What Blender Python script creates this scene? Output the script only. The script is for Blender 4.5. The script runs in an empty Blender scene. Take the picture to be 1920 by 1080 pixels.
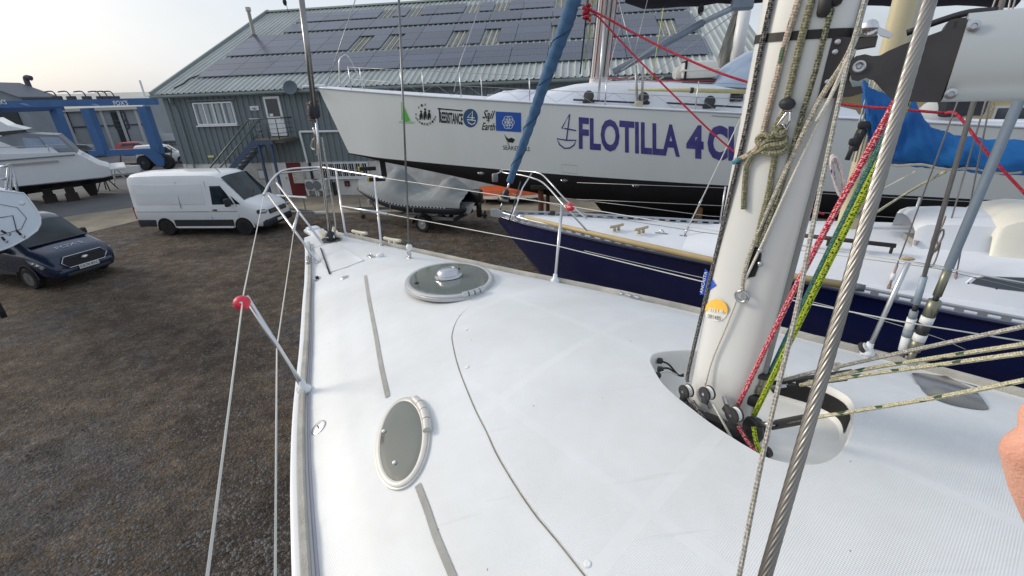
import bpy, bmesh, math, random
import numpy as np
from mathutils import Vector, Matrix, geometry
random.seed(7); rng = np.random.default_rng(7)
scene = bpy.context.scene
COL = scene.collection
R = math.radians

# ------------------------------------------------------------------ camera
CAM_H, FPX = 4.9, 840.0
PITCH = math.atan(FPX / 1960.0); ROLL = math.atan(0.0365)
CF = Vector((0, math.cos(PITCH), -math.sin(PITCH)))
_U = Vector((0, math.sin(PITCH), math.cos(PITCH))); _R = Vector((1, 0, 0))
CR = _R * math.cos(ROLL) - _U * math.sin(ROLL)
CU = _U * math.cos(ROLL) + _R * math.sin(ROLL)
CO = Vector((0, 0, CAM_H))
cam = bpy.data.cameras.new('camera'); cam_o = bpy.data.objects.new('camera', cam); COL.objects.link(cam_o)
cam.sensor_width = 36; cam.lens = FPX / 1920 * 36; cam.clip_start = 0.02; cam.clip_end = 3000
m = Matrix((CR, CU, -CF)).transposed().to_4x4(); m.translation = CO
cam_o.matrix_world = m
scene.camera = cam_o

# ------------------------------------------------------------------ light
SUN_EL, SUN_AZ = 25.0, -73.0            # azimuth measured from +Y towards +X
world = bpy.data.worlds.new('World'); scene.world = world; world.use_nodes = True
wn, wl = world.node_tree.nodes, world.node_tree.links
wn.clear()
wo = wn.new('ShaderNodeOutputWorld'); bg = wn.new('ShaderNodeBackground'); sky = wn.new('ShaderNodeTexSky')
sky.sky_type = 'NISHITA'; sky.sun_disc = False
sky.sun_elevation = R(SUN_EL); sky.sun_rotation = R(SUN_AZ)
sky.air_density = 1.0; sky.dust_density = 4.0; sky.ozone_density = 1.0; sky.altitude = 0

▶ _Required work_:
Extract every line containing the string "scene" from the material.

▶ _Task response_:
What Blender Python script creates this scene? Output the script only. The script is for Blender 4.5. The script runs in an empty Blender scene. Take the picture to be 1920 by 1080 pixels.
scene = bpy.context.scene
COL = scene.collection
scene.camera = cam_o
world = bpy.data.worlds.new('World'); scene.world = world; world.use_nodes = True